The surprising thing for my friend was how many quality fish were at spots virtually abandoned by the locals, who had given them names like ‘Starvation Reef’. The other thing he learned was how huge the bait schools are that hang around them. He found there was so much bait at these spots that the well-fed predators were not interested in baits or lures most of the time.

This discovery led us to experiment with techniques out of the ordinary, as well as trying different times of the tide and so forth. That’s why we tried big vibes for Spaniards. The plastics are remarkably resilient to the toothy critters. It does pay to keep a pack of cheap super glue in the tackle box to do on-the-spot lure repairs though, just in case.
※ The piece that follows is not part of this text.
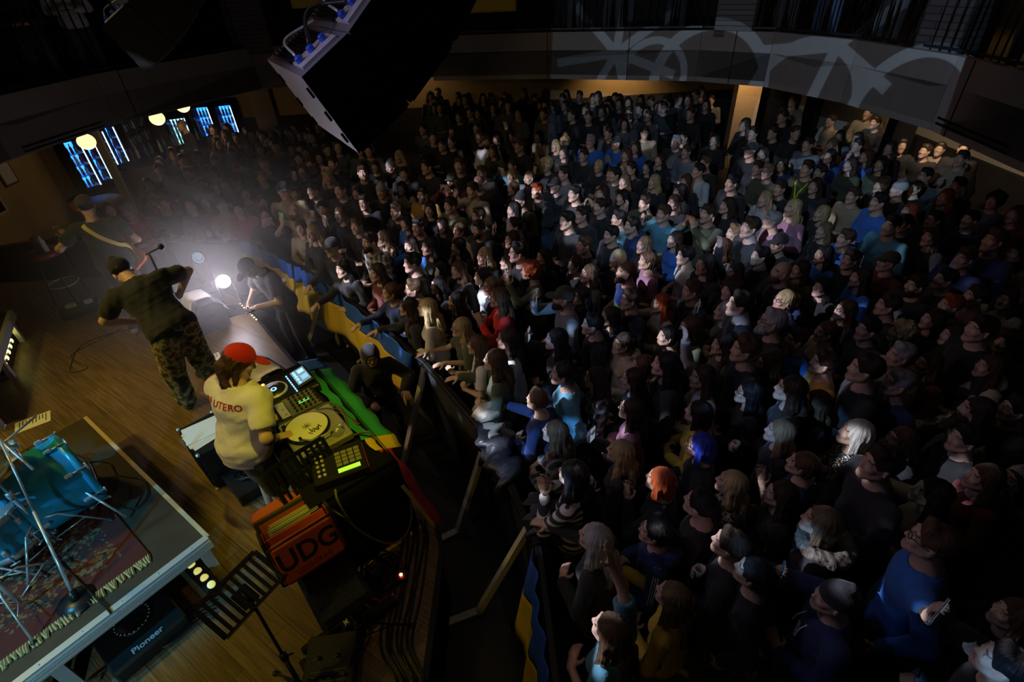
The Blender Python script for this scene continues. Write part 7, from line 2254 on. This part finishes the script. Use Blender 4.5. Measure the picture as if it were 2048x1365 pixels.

Plastics can be repaired or modified with super glue and they’re back to as good as new very easily.


Barramundi might have slowed a little due to the cold, but there are still plenty being taken around our area. From the middle of town all the way down to Port Alma decent fish have been caught lately. Coorooman Creek has been the quiet achiever, turning out some of the best barra of the year after the cold snap. Lures and live baits have both been doing the job, depending on where you want to fish.

We went looking for barra recently and every shallow spot we hit with a lure yielded quality flathead. From rocky points to sandy and muddy run-off gutters we scored decent flatties. If you have never caught a flatty on lures or plastics, now is the time to give it a shot. Big bream, steelback, whiting trevally, queenfish and lots of salmon are on the chew at present as well, making this June one of the best for a long time.